De los relatos de la creación, quisiera poner de relieve una última
enseñanza: el pecado engendra pecado y todos los pecados de la historia están
vinculados entre sí. Este aspecto nos impulsa a hablar del llamado «pecado
original». ¿Cuál es el significado de esta realidad, difícil de comprender?
Desearía solamente mencionar algún elemento. Antes que nada debemos considerar
que ningún hombre está cerrado en sí mismo, nadie puede vivir solo de sí y para
sí; nosotros recibimos la vida de otro y no sólo en el momento del nacimiento,
sino cada día. El ser humano es relación: yo soy yo mismo sólo en el tú y a
través del tú, en la relación del amor con el Tú de Dios y el tú de los demás.
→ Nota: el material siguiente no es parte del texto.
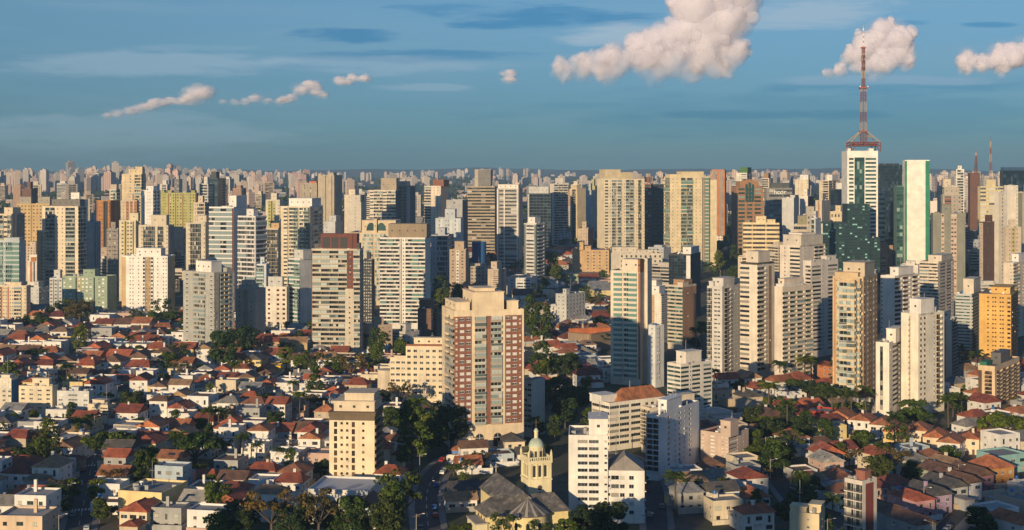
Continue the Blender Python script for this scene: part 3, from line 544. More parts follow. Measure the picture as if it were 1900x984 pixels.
T(A, 'white tower with balconies poking above the ridge near the masts', 1774, 1789, 1801, 314, -1950, 18, '.bb', 'b.n', (.74, .70, .63), n=24, pent=[(.2, .7, .2, .7, 6)])
T(O, 'rust brown box building carrying the shorter dark mast', 1800, 1818, 1824, 321, -1980, 6, '.....', '.', (.16, .08, .055), n=20, pent=[])
T(K, 'pale blocky building under a long grey canopy roof beside the white slab with green', 1740, 1775, 1805, 345, -1560, 15, '..rr..', 'n.nn', (.60, .52, .40), n=18)
# --- right, near
T(A, 'pale tower with ochre side balconies and a square roof box, second row behind the hedge', 1373, 1405, 1437, 492, 703, 42, 'r.2:5', 'b.!n_.', (.72, .64, .54), a=(.36, .2, .09), n=22, rail=None, pent=[(.28, .98, .08, .75, 24, (.66, .58, .48)), (.02, .98, .04, .98, 3, (.07, .06, .05))], mark='the square-boxed tower', fr='k')
T(A, 'cream tower wrapped in green tinted window bands behind two palms', 1437, 1452, 1508, 532, 716, 48, '..', 'bbb,b', (.72, .63, .52), n=19, gl='teal', fr='k', pent=[(.15, .9, .08, .6, 13), (.05, .95, .04, .7, 3, WHT)], mark='the green banded tower', top=3)
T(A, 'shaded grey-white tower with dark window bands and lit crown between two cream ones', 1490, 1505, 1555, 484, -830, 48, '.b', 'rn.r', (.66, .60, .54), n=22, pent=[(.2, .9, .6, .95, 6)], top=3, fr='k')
T(A, 'pale tower with brown band windows and a canopy-topped roof terrace', 1447, 1484, 1531, 456, -930, 45, '.n.r', '.n..b', (.70, .62, .53), n=22, pent=[(.2, .9, .1, .8, 14), (.1, 1, .05, .9, 18.5, (.6, .54, .46)), (.2, .85, .2, .7, 22)], fr='k')
T(A, 'orange-beige tower with stacked curved bay balconies on a cream podium', 1545, 1602, 1628, 514, 748, 30, ',a:4n,......,,', '!n_s!n_s!n', (.58, .44, .27), a=(.48, .25, .12), n=20, glz=.55, rail='p', pent=[(.25, .95, .2, .9, 24, (.58, .48, .36)), (.05, .8, .05, .5, 6)], mark='the bay balcony tower', par=(.66, .54, .36), gl='dark', blocks=[(.22, .95, -.14, 0, 517, 'gg', 'g'), (.34, .84, -.26, -.14, 519, 'gg', 'g')])
T(A, 'white tower with a blank left slab and dark red window bands', 1634, 1660, 1706, 512, -770, 45, 'n.....', 'b,b.b', (.76, .70, .63), n=20, gl='brown', fr='b', pent=[(.4, 1, .15, .75, 14, WHT)], mark='the red-banded tower')
T(A, 'tower with wide curved white balconies and a planted roof terrace', 1706, 1741, 1770, 486, -880, 34, 'bb', 'nrrn', (.68, .59, .48), n=24, fr='b', pent=[(.3, 1, .2, .9, 10)], gl='dark')
T(A, 'narrow white tower with one tall green glass strip down its blank face', 1625, 1650, 1673, 636, 775, 30, '..!c_...', 'n,r.', (.78, .72, .62), a=(.1, .12, .08), n=13, gl='dark', fr='k', pent=[(.5, 1.2, .3, .9, 22)], mark='the glass-strip tower', top=2)
T(A, 'white tower with black railed balconies on both sides of a windowed white face', 1672, 1704, 1752, 583, 772, 50, '.i:2.', ',ww...n,i2:6.', (.80, .74, .62), n=17, fr='b', gl='brown', pent=[(.35, 1, .1, .6, 26, WHT), (.3, .9, .3, .75, 8)], mark='the black-balcony tower')
T(A, 'plain beige tower side with a column of angled balconies behind the white one', 1748, 1766, 1776, 592, -700, 30, '?.1:2_..', 'k', (.62, .54, .45), a2=(.2, .2, .2), n=18, pent=[(.1, .5, .2, .7, 10)])
T(A, 'shaded teal and white balcony tower with a cream roof box', 1773, 1803, 1821, 546, -800, 30, 'bb', 'b,n', (.50, .52, .52), n=20, gl='teal', rail='g', pent=[(.35, 1, .2, .9, 26, (.66, .58, .47))], fr='k')
T(A, 'bright ochre-yellow tower with small square windows', 1817, 1876, 1905, 547, -770, 26, '...n.nn.nn.w', '?www', (.70, .42, .12), a2=(.13, .07, .04), n=16, fr='b', gl='brown', pent=[(.3, .9, .3, .9, 9)], mark='the ochre-yellow tower')
T(K, 'beige ten-storey block of curved dark balconies with a green roof pavilion', 1815, 1846, 1893, 680, 768, 36, '?.1:3_.i.', '.i,ii,i', (.66, .50, .33), a2=(.12, .07, .04), n=9, fr='b', gl='brown', pent=[(.3, .9, .3, .7, 18, (.13, .13, .13)), (.05, .45, .03, .25, 5, (.03, .16, .1))], mark='the green-pavilion block', top=2.4)
T(A, 'stepped cream tower with green-tinted balconies at the frame edge', 1862, 1880, 1935, 488, -930, 40, '.n', 'b.nb.n', (.70, .60, .48), n=20, rail='g', gl='teal', pent=[(.2, .9, .3, .9, 14, WHT)])
T(A, 'grey-white tower with an arched window under its gable and faint balconies', 1312, 1340, 1374, 532, 703, 36, 'k.ww.', '.k.nn.', (.60, .58, .55), n=20, pent=[(.25, .95, .1, .7, 14), (.1, .4, .02, .3, 8)], mark='the grey-white arched tower')
T(A, 'tall cream tower with turquoise glass balconies beside a rust strip and blank slab', 1133, 1188, 1203, 503, 716, 22, '.B,b1:6B,a:7', '..', (.70, .62, .50), a=(.34, .14, .05), n=21, rail='g', gl='teal', glz=.35, pent=[(.35, .98, .1, .7, 20), (.93, 1.0, -.02, .4, 20, (.34, .14, .05))], mark='the turquoise balcony tower', blocks=[(.96, 1.12, .45, 1.0, 481, '.', '..')])
T(A, 'white tower with grey recessed strips behind the turquoise balcony tower', 1203, 1216, 1232, 604, 720, 48, 'n', '.n?n_..', (.66, .67, .67), a2=(.4, .42, .44), n=12, pent=[])
T(A, 'white stepped tower with beige panels and a lit top behind the planter-roofed one', 1203, 1226, 1244, 545, -900, 30, '.!n_..', 'b!n', (.76, .71, .62), a=(.55, .36, .2), n=19, pent=[(.1, .8, .1, .7, 12, WHT), (.0, .4, .3, .9, 22)])
T(A, 'brown and white tower with wide balconies and a pergola roof', 1239, 1267, 1292, 530, 650, 40, 'bb', '!.n..', (.58, .50, .40), a=(.36, .21, .13), n=15, gl='teal', fr='k', rail='g', glz=.2, pent=[(.2, .9, .2, .8, 9, (.36, .22, .13)), (.6, .95, .05, .5, 5)], mark='the brown-white tower')
T(O, 'black glass office tower framed by a blank white slab', 1241, 1281, 1300, 472, -1050, 22, 'cccccc?..', '....', (.06, .06, .065), a2=(.72, .7, .66), n=20, gl='navy', fr='k', par=LGY, pent=[(.6, .98, .1, .9, 12, (.70, .68, .64))])
T(O, 'wide pale office block with square dark green windows and flat roof', 1134, 1229, 1234, 470, -1290, 3, '...wwwwwwwww', '.', (.58, .52, .43), n=7, gl='teal', fr='k', pent=[(.02, .5, .3, .9, 10), (.5, .9, .4, .8, 5)])
T(K, 'long tan block with pale vertical ribs and a taller stair tower', 1062, 1130, 1146, 464, -1430, 6, 'n.v2:2.wdwdw.w', '..', (.56, .38, .20), a2=(.48, .32, .18), n=7, pent=[(.13, .30, .0, .6, 14), (.3, .5, .1, .7, 6)], mark='the long tan block')
T(K, 'long low pale green building under a pitched metal roof', 1050, 1109, 1118, 509, -1390, 6, 'n.n.n.n.n', '.', (.32, .44, .28), n=2, pent=[], tank=0)
T(K, 'pale green-grey slab of seven storeys with reddish windows beside the dark avenue', 1031, 1051, 1086, 546, 607, 36, '.n.n.', 'wwwwww', (.52, .53, .51), n=7, fr='r', pent=[(.5, .8, .1, .3, 8)], mark='the seven-storey slab')
T(K, 'white four-storey block with open terraces among the mid-slope trees', 941, 984, 997, 516, 549, 10, '.w.WW', 'n.', (.64, .65, .66), n=4, pent=[])
T(A, 'square beige-brown tower with white spandrel column standing alone in dark trees', 834, 864, 870, 463, -1230, 12, '.w.!w_.w.', 'n', (.44, .34, .25), a=(.7, .66, .62), n=14, pent=[(.28, .85, .2, .8, 14)], mark='the lone beige-brown tower')
T(A, 'slim beige tower with a dark balcony strip behind the brick tower', 905, 925, 940, 500, -1220, 24, '.n.b', '.v.', (.54, .44, .35), n=13, pent=[(.15, .7, .2, .8, 13)])
T(K, 'long low beige block with rows of windows beside the slim beige tower', 866, 906, 909, 494, -1290, 4, 'wwwwww', '.', (.46, .39, .31), n=6, pent=[(.1, .8, .5, .9, 3)])
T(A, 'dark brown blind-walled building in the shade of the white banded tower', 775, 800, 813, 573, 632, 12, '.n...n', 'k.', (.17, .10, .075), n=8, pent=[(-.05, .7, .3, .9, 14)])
T(K, 'low beige five-storey block in shade behind the brown framed tower', 674, 684, 728, 604, 655, 62, 'n', '.wwn.w', (.50, .38, .28), n=5)
T(K, 'low white block with dark windows between two beige ones', 728, 752, 778, 616, 650, 38, 'rr', 'nn', (.56, .54, .50), n=4)
T(K, 'cream eight-storey block with evenly spaced windows against the brick tower', 753, 823, 826, 643, 748, 4, 'wwwwww', '.', (.76, .64, .46), n=8, gl='dark', pent=[(.2, 1, .3, .9, 14), (.02, .98, .02, .25, 2, (.3, .12, .07))], mark='the cream eight-storey block', blocks=[(-.42, 0, .05, .9, 664, 'sss', 'n')])
BT = T(A, 'brick-red and cream tower with central balcony stacks, biggest of the whole view', 820, 843, 972, 577, 838, 74, '.n.bb', '!n1s1:5s1:5_.:7g2:6!.1:1_g2:6.:7!s1:5s1:5n1_.:4', (.78, .64, .45), a=(.26, .108, .075), a2=(.70, .58, .42), n=18, gl='shut', glb='dark', glz=.36, rail='p', dmax=60, pent=[(.15, .95, .28, .72, 32), (.3, .8, .34, .62, 38), (.05, .9, .04, .24, 14), (.05, .9, .78, .94, 14)], base=10.5, top=2.5, mark='the brick tower', par=(.42, .36, .3))
T(K, 'grey-white block with a blank sunlit end beside the brick tower', 971, 986, 1011, 706, 812, 34, 'WW', '..', (.58, .56, .52), n=9, pent=[], gl='dark')
T(K, 'cream eight-storey block under a dark cornice, alone among small houses', 611, 695, 703, 768, 905, 5, '.t,n,n,t,.n..,', 'b', (.80, .68, .48), n=8, fr='k', gl='brown', par=(.28, .19, .12), pent=[(.08, .98, .1, .9, 20, (.66, .56, .42)), (.3, .95, .2, .9, 34, (.66, .56, .42)), (-.01, 1.02, -.03, 1.0, 1, (.15, .11, .07))], topm=1, a=(.16, .12, .08), top=2.6, mark='the dark-corniced block', d=16)
WL = T(K, 'white stepped block with a tall left half and lower gabled right half', 1055, 1128, 1131, 808, 972, 3, '..WW.n', '.n', (.78, .75, .70), n=11, gl='dark', fr='a', pent=[(.52, 1, .15, .9, 26)], mark='the white stepped block', base=2, d=17, blocks=[(.985, 1.93, .04, .98, 874, 'nWw.w..n', 'k')])
T(K, 'white nine-storey block with a column of dark red windows beside a street', 1199, 1222, 1297, 771, 893, 31, 'kk', '..s,nwn,w..', (.74, .74, .74), n=10, fr='r', gl='brown', pent=[(.1, .8, .25, .62, 20)], mark='the red-windowed block', dirt=.2)
T(K, 'cream block with balconies tucked behind the white one with red windows', 1190, 1206, 1299, 757, -545, 60, 'kk', '.nn.nn.', (.72, .62, .48), n=10, pent=[(.1, .8, .55, .92, 16)])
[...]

Pues bien, el pecado consiste en enturbiar o destruir la relación con Dios, esta
es su esencia: destruir la relación con Dios, la relación fundamental, situarse
en el lugar de Dios. El
Catecismo de la Iglesia católica afirma que con
el primer pecado el hombre «hizo la elección de sí mismo contra Dios, contra las
exigencias de su estado de creatura y, por tanto, contra su propio bien» (n.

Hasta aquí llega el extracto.